In the 1970s the Federal Wild and Scenic River Act had proposed that the upper eight counties on the Mississippi Headwaters were eligible for designation which would have set aside this national treasure within the protective status of this ‘act.’ Local politicians, developers and extractive industry opposed this and promised that if kept under local control, similar protections would be enforced by local officials. I would argue that it hasn’t.

The result was the creation of the Mississippi Headwaters Board (MHB). Though staff people of the MHB may have their hearts in the right place, the reality is that the MHB is made up of one county commissioner from each of the upper eight counties who have allowed the great river to take second place to commerce and development. Several well-documented studies have shown that development of lake shoreline is directly correlated to water degradation.

The Minnesota Pollution Control Agency has given Lake Irving the worst rating an “impaired” waters can have and Lake Bemidji is on the brink of becoming impaired.

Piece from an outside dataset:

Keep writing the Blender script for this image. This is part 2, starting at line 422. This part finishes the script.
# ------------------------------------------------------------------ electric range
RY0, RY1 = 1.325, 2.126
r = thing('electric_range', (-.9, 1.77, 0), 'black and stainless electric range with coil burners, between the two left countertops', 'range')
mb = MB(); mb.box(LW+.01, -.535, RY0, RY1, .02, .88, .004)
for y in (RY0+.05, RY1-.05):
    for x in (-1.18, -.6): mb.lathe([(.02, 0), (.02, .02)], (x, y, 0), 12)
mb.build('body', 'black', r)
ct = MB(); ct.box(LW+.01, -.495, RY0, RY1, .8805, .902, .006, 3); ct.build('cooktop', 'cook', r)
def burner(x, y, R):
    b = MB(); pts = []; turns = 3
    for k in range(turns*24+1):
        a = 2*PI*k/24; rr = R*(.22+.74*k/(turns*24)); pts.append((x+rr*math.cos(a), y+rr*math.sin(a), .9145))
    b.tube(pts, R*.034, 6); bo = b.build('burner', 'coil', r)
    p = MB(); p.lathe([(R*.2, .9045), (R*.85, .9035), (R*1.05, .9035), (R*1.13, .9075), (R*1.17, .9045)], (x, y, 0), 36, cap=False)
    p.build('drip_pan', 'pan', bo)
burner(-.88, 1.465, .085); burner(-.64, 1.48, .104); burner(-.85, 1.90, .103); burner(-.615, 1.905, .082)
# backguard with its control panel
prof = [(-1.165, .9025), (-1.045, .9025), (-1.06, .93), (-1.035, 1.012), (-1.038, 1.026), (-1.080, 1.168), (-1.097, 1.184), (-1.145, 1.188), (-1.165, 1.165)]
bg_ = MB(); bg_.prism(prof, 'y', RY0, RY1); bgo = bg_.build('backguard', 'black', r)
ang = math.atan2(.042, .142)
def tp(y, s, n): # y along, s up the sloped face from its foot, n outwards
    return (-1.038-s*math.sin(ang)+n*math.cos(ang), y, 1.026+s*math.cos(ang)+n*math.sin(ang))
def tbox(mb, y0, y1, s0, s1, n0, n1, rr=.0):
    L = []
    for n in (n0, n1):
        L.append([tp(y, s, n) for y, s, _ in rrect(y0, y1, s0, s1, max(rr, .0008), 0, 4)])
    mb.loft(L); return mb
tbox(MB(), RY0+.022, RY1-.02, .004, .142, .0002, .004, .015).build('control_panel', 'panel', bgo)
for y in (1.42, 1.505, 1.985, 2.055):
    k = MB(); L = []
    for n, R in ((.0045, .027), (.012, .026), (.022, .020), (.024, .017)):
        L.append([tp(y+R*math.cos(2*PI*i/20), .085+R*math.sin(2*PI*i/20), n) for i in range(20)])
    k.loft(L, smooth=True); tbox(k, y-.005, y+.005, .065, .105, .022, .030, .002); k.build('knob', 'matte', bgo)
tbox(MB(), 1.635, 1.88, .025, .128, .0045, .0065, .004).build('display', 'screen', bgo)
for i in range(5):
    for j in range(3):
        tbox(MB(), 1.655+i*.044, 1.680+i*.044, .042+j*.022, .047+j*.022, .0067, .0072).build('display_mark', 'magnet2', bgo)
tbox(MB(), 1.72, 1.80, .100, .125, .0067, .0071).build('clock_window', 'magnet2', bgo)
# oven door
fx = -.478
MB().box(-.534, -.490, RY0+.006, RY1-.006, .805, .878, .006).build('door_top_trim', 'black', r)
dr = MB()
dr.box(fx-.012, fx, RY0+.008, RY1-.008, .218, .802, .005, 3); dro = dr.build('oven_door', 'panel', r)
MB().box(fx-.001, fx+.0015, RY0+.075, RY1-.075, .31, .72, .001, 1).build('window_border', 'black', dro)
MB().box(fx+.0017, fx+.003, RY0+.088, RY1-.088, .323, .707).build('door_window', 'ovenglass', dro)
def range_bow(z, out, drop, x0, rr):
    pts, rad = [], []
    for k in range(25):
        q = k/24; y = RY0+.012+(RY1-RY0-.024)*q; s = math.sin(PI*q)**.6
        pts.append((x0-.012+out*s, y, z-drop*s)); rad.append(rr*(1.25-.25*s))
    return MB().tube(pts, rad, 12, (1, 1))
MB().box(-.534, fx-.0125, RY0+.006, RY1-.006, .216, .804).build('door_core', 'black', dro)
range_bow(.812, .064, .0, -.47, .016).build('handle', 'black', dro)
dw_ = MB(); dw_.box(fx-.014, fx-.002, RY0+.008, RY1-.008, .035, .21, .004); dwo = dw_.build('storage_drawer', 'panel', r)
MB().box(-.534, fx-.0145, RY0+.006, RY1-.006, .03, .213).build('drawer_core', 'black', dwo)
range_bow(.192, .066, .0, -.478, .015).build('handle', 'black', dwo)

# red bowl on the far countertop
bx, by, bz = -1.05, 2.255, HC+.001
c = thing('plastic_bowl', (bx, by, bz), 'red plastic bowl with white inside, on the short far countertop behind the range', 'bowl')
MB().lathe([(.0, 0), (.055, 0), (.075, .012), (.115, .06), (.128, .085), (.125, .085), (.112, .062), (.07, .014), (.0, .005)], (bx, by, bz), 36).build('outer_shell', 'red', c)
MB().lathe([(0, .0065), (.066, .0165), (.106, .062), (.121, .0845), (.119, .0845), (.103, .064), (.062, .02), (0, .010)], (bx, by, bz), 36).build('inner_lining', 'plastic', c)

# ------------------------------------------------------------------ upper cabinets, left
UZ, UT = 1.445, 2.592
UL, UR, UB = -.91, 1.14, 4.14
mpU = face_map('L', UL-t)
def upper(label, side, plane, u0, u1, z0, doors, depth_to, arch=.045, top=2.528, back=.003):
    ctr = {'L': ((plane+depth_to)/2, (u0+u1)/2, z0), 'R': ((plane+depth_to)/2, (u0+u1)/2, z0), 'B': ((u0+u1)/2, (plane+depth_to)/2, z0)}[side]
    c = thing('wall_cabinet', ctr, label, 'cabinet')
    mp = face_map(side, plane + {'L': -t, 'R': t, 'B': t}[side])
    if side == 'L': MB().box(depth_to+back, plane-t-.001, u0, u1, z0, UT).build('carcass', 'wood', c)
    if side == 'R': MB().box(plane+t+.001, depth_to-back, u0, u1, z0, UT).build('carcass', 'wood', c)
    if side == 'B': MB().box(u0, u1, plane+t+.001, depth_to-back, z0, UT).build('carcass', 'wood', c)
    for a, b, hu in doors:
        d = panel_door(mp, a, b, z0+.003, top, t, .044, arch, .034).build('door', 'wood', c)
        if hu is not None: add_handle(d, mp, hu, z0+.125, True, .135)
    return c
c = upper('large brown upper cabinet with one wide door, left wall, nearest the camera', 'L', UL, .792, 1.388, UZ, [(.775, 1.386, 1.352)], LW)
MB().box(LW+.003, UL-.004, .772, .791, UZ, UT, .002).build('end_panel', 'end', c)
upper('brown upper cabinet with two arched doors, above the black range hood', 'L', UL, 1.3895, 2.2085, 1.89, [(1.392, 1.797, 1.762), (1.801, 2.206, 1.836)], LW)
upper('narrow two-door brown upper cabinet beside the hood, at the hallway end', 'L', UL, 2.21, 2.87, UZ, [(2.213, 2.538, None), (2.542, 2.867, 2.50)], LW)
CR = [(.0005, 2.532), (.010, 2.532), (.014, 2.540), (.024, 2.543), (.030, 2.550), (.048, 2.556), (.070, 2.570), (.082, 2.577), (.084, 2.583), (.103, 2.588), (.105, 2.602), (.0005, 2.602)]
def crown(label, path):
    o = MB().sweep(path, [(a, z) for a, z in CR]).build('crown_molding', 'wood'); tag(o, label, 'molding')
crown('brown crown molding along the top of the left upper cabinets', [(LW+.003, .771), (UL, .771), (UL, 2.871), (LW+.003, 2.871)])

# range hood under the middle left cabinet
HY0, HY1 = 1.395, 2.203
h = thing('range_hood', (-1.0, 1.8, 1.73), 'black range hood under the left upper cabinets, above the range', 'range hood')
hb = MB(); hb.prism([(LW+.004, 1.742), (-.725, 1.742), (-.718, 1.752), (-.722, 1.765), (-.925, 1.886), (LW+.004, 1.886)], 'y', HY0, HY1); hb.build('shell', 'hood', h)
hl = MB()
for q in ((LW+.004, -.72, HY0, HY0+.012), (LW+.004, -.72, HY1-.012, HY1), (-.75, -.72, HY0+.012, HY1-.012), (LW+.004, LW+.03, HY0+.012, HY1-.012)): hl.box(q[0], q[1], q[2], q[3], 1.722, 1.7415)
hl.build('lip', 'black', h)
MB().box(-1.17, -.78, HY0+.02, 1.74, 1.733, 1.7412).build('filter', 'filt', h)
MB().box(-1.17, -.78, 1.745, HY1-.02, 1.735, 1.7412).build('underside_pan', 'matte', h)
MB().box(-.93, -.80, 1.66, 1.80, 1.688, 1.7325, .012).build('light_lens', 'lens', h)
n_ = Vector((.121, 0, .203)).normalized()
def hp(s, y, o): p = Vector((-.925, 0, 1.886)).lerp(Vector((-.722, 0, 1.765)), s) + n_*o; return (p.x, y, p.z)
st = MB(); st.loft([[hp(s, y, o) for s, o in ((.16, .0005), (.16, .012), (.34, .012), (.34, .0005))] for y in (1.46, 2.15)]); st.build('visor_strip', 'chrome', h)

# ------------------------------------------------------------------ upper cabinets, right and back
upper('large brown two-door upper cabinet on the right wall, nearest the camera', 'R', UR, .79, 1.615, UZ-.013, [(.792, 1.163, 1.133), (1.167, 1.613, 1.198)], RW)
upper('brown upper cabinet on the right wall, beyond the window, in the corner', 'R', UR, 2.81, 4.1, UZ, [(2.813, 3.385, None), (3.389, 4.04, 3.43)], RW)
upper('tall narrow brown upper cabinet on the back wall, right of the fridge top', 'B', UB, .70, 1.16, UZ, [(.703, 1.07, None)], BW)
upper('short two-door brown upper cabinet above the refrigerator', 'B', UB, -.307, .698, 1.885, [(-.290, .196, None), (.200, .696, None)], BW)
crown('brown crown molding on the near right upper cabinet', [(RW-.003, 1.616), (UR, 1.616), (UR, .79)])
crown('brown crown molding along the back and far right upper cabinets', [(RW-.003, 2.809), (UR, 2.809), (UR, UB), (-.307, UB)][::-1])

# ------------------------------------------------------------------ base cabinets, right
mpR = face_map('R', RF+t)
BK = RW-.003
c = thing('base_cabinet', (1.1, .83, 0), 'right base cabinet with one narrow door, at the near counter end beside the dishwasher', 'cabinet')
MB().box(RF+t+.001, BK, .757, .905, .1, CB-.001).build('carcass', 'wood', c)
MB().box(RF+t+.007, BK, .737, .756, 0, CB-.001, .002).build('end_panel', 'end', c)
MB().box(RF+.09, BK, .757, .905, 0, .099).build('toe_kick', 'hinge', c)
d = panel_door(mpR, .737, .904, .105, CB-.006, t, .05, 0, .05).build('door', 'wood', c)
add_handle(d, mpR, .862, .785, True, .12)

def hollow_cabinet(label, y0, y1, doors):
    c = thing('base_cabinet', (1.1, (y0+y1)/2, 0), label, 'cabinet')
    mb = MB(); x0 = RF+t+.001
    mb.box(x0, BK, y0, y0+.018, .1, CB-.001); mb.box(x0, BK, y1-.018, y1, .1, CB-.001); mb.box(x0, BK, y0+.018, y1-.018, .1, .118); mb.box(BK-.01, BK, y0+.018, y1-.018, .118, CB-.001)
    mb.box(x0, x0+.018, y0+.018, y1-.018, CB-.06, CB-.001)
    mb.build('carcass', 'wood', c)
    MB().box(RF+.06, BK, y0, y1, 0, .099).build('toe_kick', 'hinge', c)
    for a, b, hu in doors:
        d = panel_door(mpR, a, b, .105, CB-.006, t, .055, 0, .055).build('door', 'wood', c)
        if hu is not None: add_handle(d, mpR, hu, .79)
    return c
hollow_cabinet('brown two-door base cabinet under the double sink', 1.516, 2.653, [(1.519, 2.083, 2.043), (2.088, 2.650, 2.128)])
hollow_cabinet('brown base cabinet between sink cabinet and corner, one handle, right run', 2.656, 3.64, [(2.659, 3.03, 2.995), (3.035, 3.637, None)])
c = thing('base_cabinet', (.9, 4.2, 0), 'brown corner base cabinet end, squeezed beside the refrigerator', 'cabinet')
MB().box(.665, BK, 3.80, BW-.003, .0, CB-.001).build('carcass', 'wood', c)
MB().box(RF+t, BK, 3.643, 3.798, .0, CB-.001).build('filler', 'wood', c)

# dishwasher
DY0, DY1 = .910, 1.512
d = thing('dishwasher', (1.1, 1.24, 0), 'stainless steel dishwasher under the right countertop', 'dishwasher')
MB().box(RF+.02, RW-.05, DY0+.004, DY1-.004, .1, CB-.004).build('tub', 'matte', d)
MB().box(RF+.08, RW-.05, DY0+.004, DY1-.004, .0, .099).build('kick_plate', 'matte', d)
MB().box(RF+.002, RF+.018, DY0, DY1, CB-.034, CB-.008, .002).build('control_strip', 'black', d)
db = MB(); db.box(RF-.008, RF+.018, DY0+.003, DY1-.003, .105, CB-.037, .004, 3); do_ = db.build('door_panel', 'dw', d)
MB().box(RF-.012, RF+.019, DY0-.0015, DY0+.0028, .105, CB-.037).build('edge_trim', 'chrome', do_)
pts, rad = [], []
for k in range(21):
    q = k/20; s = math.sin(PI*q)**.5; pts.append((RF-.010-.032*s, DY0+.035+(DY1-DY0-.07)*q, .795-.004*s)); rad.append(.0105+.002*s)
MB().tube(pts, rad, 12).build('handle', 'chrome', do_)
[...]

I have spent much of my life canoeing the "headwaters" and have seen too much of the shoreline gobbled up by development. It is this excessive development that is impacting water quality along with other environmental values we cherish.

There are now efforts within the Beltrami County Board to sell county administered lands (CAL). I understand the need for tax dollars to operate county budgets, but financing is in place to compensate for the loss of taxable lands in the form of "payment in lieu of taxes" (PILT) and proceeds from timber sales. The public land our state has is the goose that lays the golden egg. Our public forested lands protect watersheds, offer recreational opportunities for the public to hunt, fish and enjoy what we all (should) continue to own in perpetuity.

The economic foundation of northern Minnesota is in our public lands. People come here for our clean waters and pristine forests -- not for excessive development and pollution of our waterways and forests. These public lands are our “commons.”  They should not be used as a way for developers to exploit and pave the way for the gentrification of northern Minnesota and allow a small few to negatively impact what belongs to us all. Bemidji is known as “First City on the Mississippi.” Will it become the first Polluted City on the Mississippi?